Though 62 years of age, I still feel that little girl inside and I indulge her more and more. I don't worry as I once did about "what people will think". I think more about "what I think". I like me and I don't mind admitting it. Yet, I am more humble than when young. I know that I don't know it all. I love life moment by moment. Though in the autumn of my years, I plan to play among fall's leaves rather than sit by the fire in fear of my coming winter. Carpe diem! I have learned, though late in life, some important principles by which to live my life. And in doing so, I experience more and more the joy and contentment life has to offer.

Friday, December 30, 2005

In a Funk

I am in a “funk” this morning. A cold that I thought was on the wane has flared up again. Perhaps, since my mood mimics my physical condition, I should put pen and paper away until both improve. Yet, I wonder about those people who write those 365 page meditation books (one page for each day of the year). It has to be faked. How can a person,who might be an excellent writer, always write upbeat stuff if they are writing daily and from the heart? Maybe I have much more to learn than I thought.

Well, this morning I am not in the mood to read “bumper-sticker” philosophy nor to write it, for that would be to break my favorite axiom “to thyself be true”. And this morning to write beautiful things about beautiful scenery is not what I feel and no amount of meditation upon the loveliness of nature is going to make me feel better.

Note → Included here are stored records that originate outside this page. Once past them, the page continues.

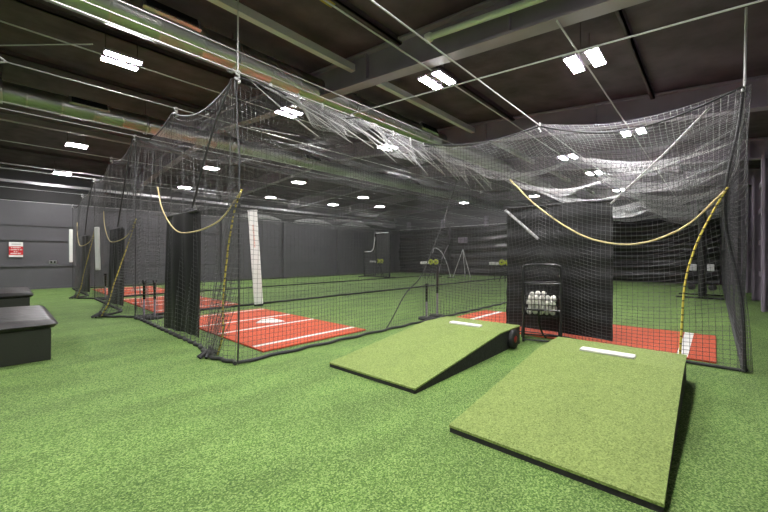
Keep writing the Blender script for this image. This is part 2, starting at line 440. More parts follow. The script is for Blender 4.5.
# end nets with doorway, in the plane x = LX0
def end_fn(ya, yb, za, zm, zb, ph, sw=0):
    def fn(u, v):
        y = ya+(yb-ya)*u
        top = np.where(u < .5, za+(zm-za)*2*u, zm+(zb-zm)*(2*u-1))-.28*np.abs(np.sin(2*PI*u))
        w = np.clip(v, 0, 1)
        z = .03+(top-.03)*v
        # slack cloth: rows of cord sag between the hooks and belly inward
        z = z-.30*np.sin(PI*v)*np.abs(np.sin(2*PI*u+.25))
        x = LX0+.14*np.sin(PI*v)*np.sin(5*u+ph)+.07*np.sin(11*y+ph+z)*np.sin(PI*v)+.03*np.sin(23*y)*(1-v)
        # pulled open and outward at the bottom near the door
        x = x-(.15+sw)*np.exp(-((y-ya-.7)/.45)**2)*np.exp(-(z/.8)**2)
        return np.stack([x, y, z], -1)
    return fn
end_labels = ['black end net of the near cage with black panel and rope doorway', 'black end net of the middle cage behind the batting tees', 'black end net of the far cage by the left wall']
SW = [0, .5, .35]           # how far each door flap is swept out into the walkway
for i in range(3):
    ya, yb = NY[i], NY[i+1]
    t = tag(empty('cage_end_net', (0, 0, 0)), end_labels[i], 'net', 'end nets facing the walkway')
    fn = end_fn(ya, yb, CZ[i], MZ[i], CZ[i+1], i*1.3, SW[i]*.8)
    net('netting', fn, int(5.87/.11), int(4.3/.085), 60, 40, .0030, M['net'], t)
    us = np.linspace(0, 1, 80); e = fn(us, us*0+1); MB().tube([tuple(p) for p in e], .014, 5).build('top_rope', M['netrope'], t)
    e = fn(us, us*0); MB().tube([(p[0], p[1], .03) for p in e], .03, 6).build('bottom_rope', M['netrope'], t)
    # gathered door flap
    yc = ya+.15
    def flap(u, v, ya=ya, i=i):
        z = .05+2.45*v
        cy = ya-.05+.70*(1-v)**1.3; wd = .10+.25*np.sin(PI*np.clip(v*1.1, 0, 1))
        y = cy+wd*(u-.5)*2
        x = LX0-.04-(.08+SW[i])*(1-v)**1.8+.07*np.sin(9*PI*u+3*v)
        return np.stack([x, y, z], -1)
    net('door_flap', flap, 22, 34, 40, 24, .0028, M['net'], t)
    mb = MB()
    for k in range(7):
        a = k*.9; mb.tube(spline([(LX0-SW[i]-.20+.10*cos(a), ya+.72+.12*sin(a), .03), (LX0-SW[i]-.10, ya+.75, .08+.012*k), (LX0-SW[i]-.02+.06*sin(a), ya+.85+.08*cos(a), .03)]), .025, 5)
    mb.build('net_bundle', M['netrope'], t)
    # strap from the top corner to the panel
    cable('net_strap', spline([(LX0-.05, ya+.08, CZ[i]-.05), (LX0-.08, ya+.75, 3.55), (LX0-.08, ya+1.60, 2.45)]), .018, M['netrope'], 'dark strap slanting from the top corner of the %s cage to its black panel' % place[i], 'strap')
    # swag rope and hanging rope of the doorway
    sw = spline([(LX0-.1, ya+3.55, 3.06), (LX0-.15, ya+3.05, 2.55), (LX0-.2, ya+2.1, 2.08), (LX0-.2, ya+1.2, 2.0), (LX0-.08, ya+.45, 2.15), (LX0-.03, ya-.16, 2.52)], 8)
    cable('door_rope', sw, .012, M['rope'], 'cream rope hanging in a swag across the doorway of the %s cage' % place[i], 'rope', 'swag ropes of the cage doorways')
    sp = SW[i]; dr = spline([(LX0-.02, ya-.16, 2.55), (LX0-.02-.05*sp, ya+.08, 2.25), (LX0-.04-.3*sp, ya+.27, 1.6), (LX0-.04-.65*sp, ya+.42, .9), (LX0-.03-.9*sp, ya+.45, .4), (LX0-.05-1.1*sp, ya+.6, .05)], 8)
    t2 = cable('door_rope', dr, .014, M['yrope'], 'yellow rope running down the open edge of the %s cage doorway' % place[i], 'rope', 'yellow ropes down the cage doorways')
    # hung black panel
    t3 = tag(empty('backstop_panel', (LX0+.06, ya+1.74, 0)), 'black vinyl panel hanging inside the %s cage end net' % place[i], 'panel', 'black panels hung at the cage ends')
    MB().grid(lambda u, v: (.035*sin(5*u+2*v)+.02*sin(17*u), 1.78*u, .12+2.30*v-.05*u*(1-v)), 26, 20, 0, (.02, 0, 0)).build('vinyl_sheet', M['vinyl'], t3)
    MB().tube([(0, -.02, 2.43), (0, 1.80, 2.43)], .022, 6).build('hem', M['netrope'], t3)

# roof nets of the cages
def roof_fn(xa, xb, ya, yb, za, zm, zb, ph, sag=.34, bay=2.4, yh=True):
    def fn(u, v):
        x = xa+(xb-xa)*u; y = ya+(yb-ya)*v
        base = np.where(v < .5, za+(zm-za)*2*v, zm+(zb-zm)*(2*v-1))
        z = base-sag*np.abs(np.sin(2*PI*v))*(1+.25*np.sin(2.1*x+ph))-.10*np.abs(np.sin(PI*(x-xa)/bay))*(.4+.6*np.abs(np.sin(2*PI*v)))
        z = z+.05*np.sin(4*x+2*y+ph)*np.abs(np.sin(2*PI*v))
        return np.stack([x, y, z], -1)
    return fn
for i in range(3):
    t = tag(empty('cage_roof_net'), 'sagging roof net over the %s cage' % place[i], 'net', 'roof nets over the cages')
    fn = roof_fn(LX0, LX1, NY[i], NY[i+1], CZ[i], MZ[i], CZ[i+1], i)
    net('netting', fn, int(24.3/.085), int(5.87/.085), 150, 44, .0019, M['net'], t)

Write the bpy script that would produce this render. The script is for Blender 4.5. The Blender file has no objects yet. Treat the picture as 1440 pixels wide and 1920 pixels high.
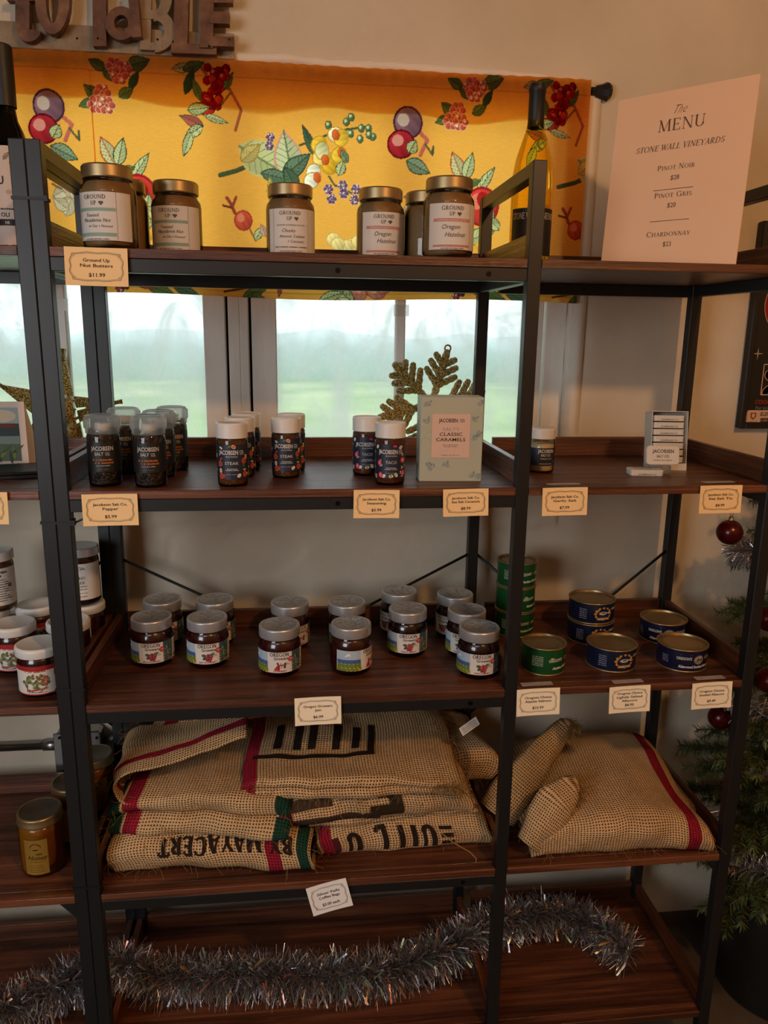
import bpy, math, random
import numpy as np
from mathutils import Vector, Matrix, noise

random.seed(7)
SC = bpy.context.scene
COL = SC.collection

# ------------------------------------------------------------------ camera
CAM = np.array([0.3951, -1.2822, 1.4636])
YAW, PITCH, ROLL, FPX = 0.1161, -0.2266, 0.0143, 1437.73
_f = np.array([math.sin(YAW) * math.cos(PITCH), math.cos(YAW) * math.cos(PITCH), math.sin(PITCH)])
_r0 = np.array([math.cos(YAW), -math.sin(YAW), 0.0])
_u0 = np.cross(_r0, _f)
_r = _r0 * math.cos(ROLL) + _u0 * math.sin(ROLL)
_u = -_r0 * math.sin(ROLL) + _u0 * math.cos(ROLL)
cam_data = bpy.data.cameras.new('camera')
cam_data.sensor_fit = 'VERTICAL'
cam_data.sensor_height = 36.0
cam_data.lens = FPX / 1920 * 36.0
cam_data.clip_start = 0.02
cam_data.clip_end = 200
cam = bpy.data.objects.new('camera', cam_data)
COL.objects.link(cam)
cam.matrix_world = Matrix(((_r[0], _u[0], -_f[0], CAM[0]), (_r[1], _u[1], -_f[1], CAM[1]), (_r[2], _u[2], -_f[2], CAM[2]), (0, 0, 0, 1)))
SC.camera = cam

# ------------------------------------------------------------------ world, lamps, exposure
world = bpy.data.worlds.new('overcast_sky')
SC.world = world
world.use_nodes = True
_bg = world.node_tree.nodes['Background']
_bg.inputs[0].default_value = (0.90, 0.96, 1.0, 1)
_bg.inputs[1].default_value = 3.7

def lamp(name, kind, loc, energy, color, **kw):
    d = bpy.data.lights.new(name, kind)
    d.energy = energy
    d.color = color
    for k, v in kw.items():
        setattr(d, k, v)
    o = bpy.data.objects.new(name, d)
    COL.objects.link(o)
    o.location = loc
    return o

# warm ceiling bulb in the room behind the viewer, on the right
lamp('warm_ceiling_bulb', 'POINT', (1.38, -2.0, 2.62), 70, (1.0, 0.53, 0.23), shadow_soft_size=0.06)
# added weak neutral fill high in the room, not a real ceiling lamp
o = lamp('overhead_fill_light', 'AREA', (-0.3, -2.6, 2.7), 9, (1.0, 0.92, 0.84), shape='RECTANGLE', size=1.2, size_y=0.6)
# added soft neutral fill from the left front; no window is built there
o = lamp('left_fill_light', 'AREA', (-1.35, -2.25, 1.55), 13, (0.92, 0.96, 1.0), shape='RECTANGLE', size=1.1, size_y=1.0, spread=math.radians(120))
o.rotation_euler = (Vector((0.05, 0.15, 0.80)) - Vector((-1.35, -2.25, 1.55))).to_track_quat('-Z', 'Y').to_euler()
# portal that guides sampling of the sky through the window opening
o = lamp('window_portal', 'AREA', (0.2, 0.53, 1.56), 1, (1, 1, 1), shape='RECTANGLE', size=2.0, size_y=0.7)
o.rotation_euler = (math.radians(-90), 0, 0)
o.data.cycles.is_portal = True

SC.view_settings.view_transform = 'Standard'
SC.view_settings.look = 'None'
SC.view_settings.gamma = 1.0
SC.view_settings.use_curve_mapping = False
SC.view_settings.exposure = 0.0
SC.cycles.use_denoising = True
SC.cycles.max_bounces = 8
SC.cycles.transparent_max_bounces = 16
SC.cycles.sample_clamp_indirect = 4.0

# ------------------------------------------------------------------ layout constants (metres)
PW, W, W2, D = 0.0229, 0.80, 1.2701, 0.3682
T, HB, LIP = 0.0145, 0.0215, 0.042
Z1, Z2, Z3, Z4, Z5 = 1.5891, 1.2070, 0.8231, 0.4382, 0.0500
ROWS = (Z1, Z2, Z3, Z4, Z5)
ZT, FLOOR = 1.7401, -0.11
WALL, GLASS = 0.43, 0.475
CEIL = 2.78

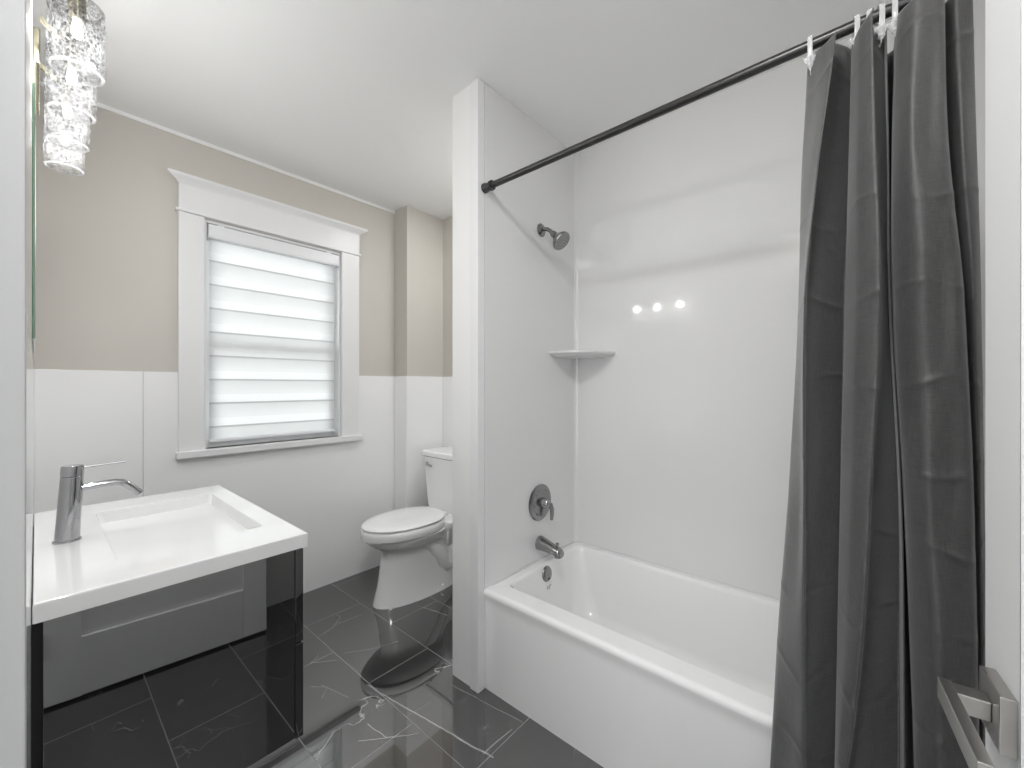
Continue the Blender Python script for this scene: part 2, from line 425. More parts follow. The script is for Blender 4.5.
struct('floor', G().box(-1.75, 2.15, -1.0, 2.75, -0.05, 0.0), M.floor, 'polished black marble tile floor with white veins', 'floor', smooth=False)
struct('ceiling', G().box(-1.75, 2.15, -1.0, 2.75, CEIL, CEIL+0.05), M.ceiling, 'plain white painted ceiling', 'ceiling', smooth=False)

WX0, WX1, WZ0, WZ1 = 0.563, 1.287, 0.925, 2.104      # window opening
g = G()
g.box(-0.155, WX0, YW, YW+0.14, 0, CEIL).box(WX1, 2.15, YW, YW+0.14, 0, CEIL)
g.box(WX0, WX1, YW, YW+0.14, 0, WZ0).box(WX0, WX1, YW, YW+0.14, WZ1, CEIL)
struct('wall_back', g, M.beige, 'beige painted wall with the window', 'wall', smooth=False)
g = G().box(1.687, 2.15, 2.427, YW-0.0005, 0, CEIL)
struct('wall_chase', g, M.beige, 'beige boxed-out corner chase right of the window', 'wall', smooth=False)
struct('wall_right', G().box(XR, 2.15, YP1-0.1, 2.4265, 0, CEIL), M.beige, 'beige wall behind the toilet tank', 'wall', smooth=False)
g = G()
g.box(-0.155, XL, DY1, YW-0.0005, WAIN, CEIL).box(-0.155, XL, YS-0.1, DY0, 0, CEIL).box(-0.155, XL, DY0, DY1, DH, CEIL)
struct('wall_left', g, M.beige, 'left wall carrying mirror and vanity', 'wall', smooth=False)
struct('wall_front', G().box(XL+0.0005, 2.15, YS-0.1, YS, 0, CEIL), M.white_paint, 'white wall behind the open door', 'wall', smooth=False)
struct('wall_partition', G().box(XP, XR-0.0005, YP0+0.004, YP1, 0, CEIL), M.white_paint, 'white partition wall between tub and toilet', 'wall', smooth=False)
struct('wall_tub', G().box(XB+0.006, 2.15, YS+0.0005, YP0+0.0035, 0, CEIL), M.white_paint, 'wall along the back of the bathtub', 'wall', smooth=False)
struct('trim_1', G().box(XP-0.008, XP+0.03, YP0-0.001, YP0+0.047, 0, CEIL, 0.003), M.trim, 'narrow white corner strip beside the bathtub', 'trim')
# shallow white band where ceiling paint turns down the window wall
struct('trim_2', G().box(XL, 1.687, YW-0.006, YW, CEIL-0.017, CEIL), M.ceiling, 'thin white cove strip above the beige window wall', 'trim')
# glossy wainscot panels
g = G()
t = 0.006
SEAM = 0.329
g.box(XL, SEAM-0.0008, YW-t, YW-0.0003, 0, WAIN, 0.0015).box(SEAM+0.0008, WX0-0.09, YW-t, YW-0.0003, 0, WAIN)
g.box(WX0-0.09, 1.39, YW-t, YW-0.0003, 0, WZ0-0.01).box(1.39, 1.687-t, YW-t, YW-0.0003, 0, WAIN)
struct('trim_4', g, M.panel, 'glossy white wainscot panels under the beige window wall', 'wainscot')
g = G().box(1.687-t, 1.687-0.0003, 2.427-t, YW-t, 0, WAIN, 0.0015).box(1.687-t, XR-t, 2.427-t, 2.427-0.0003, 0, WAIN, 0.0015)
g.box(1.687-t-0.004, 1.687+0.012, 2.427-t-0.004, 2.427+0.012, 0, WAIN, 0.002)
struct('trim_5', g, M.panel, 'glossy white wainscot panel around the corner chase', 'wainscot')
g = G().box(XR-t, XR-0.0003, YP1, 2.427-t, 0, WAIN, 0.0015)
struct('trim_6', g, M.panel, 'glossy white wainscot panel behind the toilet tank', 'wainscot')
struct('trim_7', G().box(-0.155, XL, DY1, YW-0.0005, 0, WAIN-0.0003), M.panel, 'glossy white wainscot panel behind the vanity', 'wainscot', smooth=False)
# door lining
g = G().box(-0.155, XL, DY1-0.018, DY1-0.0003, 0, DH, 0.002).box(-0.155, XL, DY0+0.0003, DY0+0.018, 0, DH, 0.002).box(-0.155, XL, DY0, DY1, DH-0.018, DH-0.0003, 0.002)
g.box(-0.10, -0.055, DY1-0.03, DY1-0.018, 0, DH-0.018, 0.002)
M.jamb = mat('pale_grey_jamb_paint', 186, 0.4)
struct('trim_3', g, M.jamb, 'white door jamb at the left edge', 'jamb')
# hall behind the camera
struct('wall_hall', G().box(-1.75, -1.70, -1.0, 2.75, 0, CEIL).box(-1.70, -0.155, -1.0, -0.95, 0, CEIL).box(-1.70, -0.155, 1.6, 1.65, 0, CEIL), M.hall, 'white hall walls outside the bathroom doorway', 'wall', smooth=False)

# ------------------------------------------------------------------ window
g = G()
cw = 0.106
g.box(WX0-cw, WX0, YW-0.022, YW-0.0003, WZ0-0.01, WZ1+0.005, 0.003).box(WX1, WX1+cw+0.012, YW-0.022, YW-0.0003, WZ0-0.01, WZ1+0.005, 0.003)
win = struct('window_1', g, M.trim, 'white double hung window with wide craftsman casing', 'window', origin=(0.92, YW, WZ0))
g = G().box(WX0-cw-0.012, WX1+cw+0.024, YW-0.03, YW-0.0003, WZ1+0.005, WZ1+0.02, 0.004)
g.box(WX0-cw, WX1+cw+0.012, YW-0.024, YW-0.0003, WZ1+0.02, WZ1+0.185, 0.002)
obj('head_casing', g, M.trim, win)
pr = [(YW-0.023, WZ1+0.145), (YW-0.026, WZ1+0.145), (YW-0.028, WZ1+0.152), (YW-0.036, WZ1+0.160), (YW-0.046, WZ1+0.172), (YW-0.05, WZ1+0.176), (YW-0.05, WZ1+0.186), (YW-0.023, WZ1+0.186)]
ext = lambda y: 0.002+max(0.0, (YW-0.024-y))*1.7
obj('cap_molding', G().loft([[Vector((WX0-cw-ext(y), y, z)) for y, z in pr], [Vector((WX1+cw+0.012+ext(y), y, z)) for y, z in pr]]), M.trim, win, angle=50)
g = G().box(WX0-cw-0.01, WX1+cw+0.022, YW-0.045, YW+0.1, WZ0-0.035, WZ0, 0.006)
obj('window_sill', g, M.trim, win)
g = G()
yj = YW+0.14
g.box(WX0, WX0+0.012, YW, yj, WZ0, WZ1).box(WX1-0.012, WX1, YW, yj, WZ0, WZ1).box(WX0+0.012, WX1-0.012, YW, yj, WZ1-0.012, WZ1)
g.box(WX0+0.012, WX0+0.022, YW+0.055, YW+0.07, WZ0, WZ1-0.012).box(WX1-0.022, WX1-0.012, YW+0.055, YW+0.07, WZ0, WZ1-0.012)
g.box(WX0+0.012, WX1-0.012, YW+0.041, YW+0.058, WZ0, WZ0+0.04)
obj('window_jamb', g, M.vinyl, win, bevel=0.0015)
def sash(name, y, z0, z1):
    g = G(); x0, x1, w = WX0+0.014, WX1-0.014, 0.042
    g.box(x0, x0+w, y, y+0.03, z0, z1).box(x1-w, x1, y, y+0.03, z0, z1)
    g.box(x0+w, x1-w, y, y+0.03, z0, z0+w).box(x0+w, x1-w, y, y+0.03, z1-w, z1)
    f = obj(name, g, M.vinyl, win, bevel=0.003)
    obj('window_pane', G().box(x0+w, x1-w, y+0.012, y+0.016, z0+w, z1-w), M.pane, f, smooth=False)
zm = 1.455
sash('lower_sash', YW+0.072, WZ0+0.001, zm+0.03)
sash('upper_sash', YW+0.104, zm-0.02, WZ1-0.013)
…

But guess what? Simply admitting and accepting things inside and out as they are and realizing that it is perfectly OK if I feel, sound, and write like a two year old having a temper tantrum, so long as I hurt no one else in the process, makes me feel better, at least genuine. I find a tantrum now and then preferable to spouting something I “know” to be true but right at the moment I don’t feel it to be true. Be in the moment even if the moment is “being in a funk!”